Thursday, April 15, 2010

Fake Job Offer

I reported the email copied below to my email provider for them to research. It is a fraudulent offer for a seemingly lucrative job that entices with enough details to sound possibly legitimate.
From: [Hotmail email address deleted]
Date: Tue, 13 Apr 2010
To: [CS email address deleted]
Subject: e-Job position

Hello.

We are currently looking for a few qualified individuals to become members of our team. If you are looking for new experience, new accomplishments in your career, and are willing to receive better salary you are welcome to join our company.

Job Description:
The task of the Transfer Manager is collecting payments from customers in timely manner and to solve issues associated with these tasks.
If you don't have bank account, our manager will find nearest bank, and open a new checking account there.
All fees will be paid by our company.
Every payment order will be accompanied with detailed instructions. It is a part-time, work-at-home position.
We are offering to you a commission based position. You will get 8% of each processed payment immediately, right after you accomplish the task.

General requirements:
* Applicants must be of legal age;
* Good communications skills;
* Any experience in customer service sphere is appreciated;
* Willingness to work from home, take responsibility and achieve higher goals;
* Experience in Internet usage;
* Honesty, responsibility and promptness in operations;
* Proficient in Microsoft Excel and Microsoft Word is a plus.
Salary: $700-$1400 per week

This job will allow you to:
* work efficiently from home;
* increase available personal time;
* get financial independence for less time than it's usually required;
* develop high self-respect and esteem.

Working hours are flexible. You can choose to perform the work when it is convenient to you.
The general requirement is to spend 30-60 minutes a day for the work.
You will need to check your e-mail 3-5 times a day to see if there is any work for you.

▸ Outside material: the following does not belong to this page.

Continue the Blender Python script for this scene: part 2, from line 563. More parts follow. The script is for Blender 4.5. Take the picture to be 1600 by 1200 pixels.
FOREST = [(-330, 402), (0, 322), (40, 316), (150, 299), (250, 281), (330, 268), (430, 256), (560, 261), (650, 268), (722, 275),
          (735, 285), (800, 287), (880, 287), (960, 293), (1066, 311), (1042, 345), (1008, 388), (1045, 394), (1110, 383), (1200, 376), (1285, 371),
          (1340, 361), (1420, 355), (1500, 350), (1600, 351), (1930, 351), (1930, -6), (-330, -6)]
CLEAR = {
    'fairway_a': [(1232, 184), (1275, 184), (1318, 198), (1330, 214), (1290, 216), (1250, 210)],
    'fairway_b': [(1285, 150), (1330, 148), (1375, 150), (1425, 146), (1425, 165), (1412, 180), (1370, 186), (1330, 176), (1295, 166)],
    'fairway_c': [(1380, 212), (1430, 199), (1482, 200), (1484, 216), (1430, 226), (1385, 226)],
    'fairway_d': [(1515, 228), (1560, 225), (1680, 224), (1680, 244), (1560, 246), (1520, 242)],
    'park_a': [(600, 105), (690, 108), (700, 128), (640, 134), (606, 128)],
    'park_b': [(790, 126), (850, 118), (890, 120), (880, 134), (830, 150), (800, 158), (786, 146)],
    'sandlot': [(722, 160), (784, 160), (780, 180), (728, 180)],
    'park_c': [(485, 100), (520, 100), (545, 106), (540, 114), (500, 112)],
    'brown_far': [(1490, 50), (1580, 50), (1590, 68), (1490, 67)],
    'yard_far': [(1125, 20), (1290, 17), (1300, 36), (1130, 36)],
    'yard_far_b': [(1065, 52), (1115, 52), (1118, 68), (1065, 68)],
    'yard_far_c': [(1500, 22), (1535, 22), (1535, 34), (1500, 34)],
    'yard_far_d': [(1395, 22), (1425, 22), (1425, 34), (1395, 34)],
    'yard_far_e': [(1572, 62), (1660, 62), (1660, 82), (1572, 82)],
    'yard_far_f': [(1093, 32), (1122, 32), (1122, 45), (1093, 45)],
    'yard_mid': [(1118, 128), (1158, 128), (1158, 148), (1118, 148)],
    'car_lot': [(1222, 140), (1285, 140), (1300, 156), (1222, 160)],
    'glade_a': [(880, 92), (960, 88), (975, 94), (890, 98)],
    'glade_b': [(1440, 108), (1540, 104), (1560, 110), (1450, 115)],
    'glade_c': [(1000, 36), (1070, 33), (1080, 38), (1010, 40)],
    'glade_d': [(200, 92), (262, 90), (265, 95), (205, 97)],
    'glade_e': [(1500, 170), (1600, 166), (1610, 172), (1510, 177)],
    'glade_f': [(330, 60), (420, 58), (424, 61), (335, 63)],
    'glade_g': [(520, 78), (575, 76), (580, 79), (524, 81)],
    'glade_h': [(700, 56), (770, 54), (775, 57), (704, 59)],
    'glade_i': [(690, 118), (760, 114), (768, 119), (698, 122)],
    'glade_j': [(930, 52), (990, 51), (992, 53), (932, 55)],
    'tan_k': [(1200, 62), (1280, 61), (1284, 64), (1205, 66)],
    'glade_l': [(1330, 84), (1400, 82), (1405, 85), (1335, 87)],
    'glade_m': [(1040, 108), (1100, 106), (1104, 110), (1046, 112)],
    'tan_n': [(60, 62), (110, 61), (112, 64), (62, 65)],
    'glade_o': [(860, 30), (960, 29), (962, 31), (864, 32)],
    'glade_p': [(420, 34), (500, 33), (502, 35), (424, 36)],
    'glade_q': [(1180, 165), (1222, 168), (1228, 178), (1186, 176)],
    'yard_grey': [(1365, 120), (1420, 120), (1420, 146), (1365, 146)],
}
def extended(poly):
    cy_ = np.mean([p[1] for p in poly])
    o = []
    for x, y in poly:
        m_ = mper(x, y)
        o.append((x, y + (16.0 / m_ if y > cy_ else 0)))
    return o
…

If you are interested, please reply to this e-mail : [Yahoo email address deleted]
The first red flag is the email is simply not addressed to my email account at all. This is because the spammer blind copied thousands of email addresses to reduce the load on their end. Second red flag is the reply email address is not the same as the from email address. Not even the same company (the dot com part). Third red flag is the email addresses are from free email providers (Yahoo and Hotmail) rather than a legitimate business email account. Fourth red flag is there is not any business named at all, just "our company."

Before I read the email contents I knew it was a bogus offer. Unlike other emails I read for similar bogus offers this one did not have glaring grammar and spelling errors. There is an obvious effort to appeal to working from home and stating the benefits for the person reading the email. Of course, it also fails to mention what possible use that person could serve other than managing an email and bank account - not exactly hard to find skills that warrant an email mass marketing campaign.

Best case scenario is a legitimate money laundering scheme where mobsters in Russia filter funds through many individual accounts to hide finances from regulators. Next best scenario is the "company" wants to pull off fraud on the banks using individual accounts. Third best scenario is the "company" wants to defraud you of your money by getting personal information from one bank account to leverage to to get your credit and/or assets.

I am not sure who replies to these emails, how the email providers like Yahoo and Hotmail manage them, which agency monitors this type or criminal behavior, nor how cases are pursued against the perpetrators. The only recourse I am aware of is to submit the email using the phishing scam button. I doubt they will do anything but it feels better than merely deleting the email.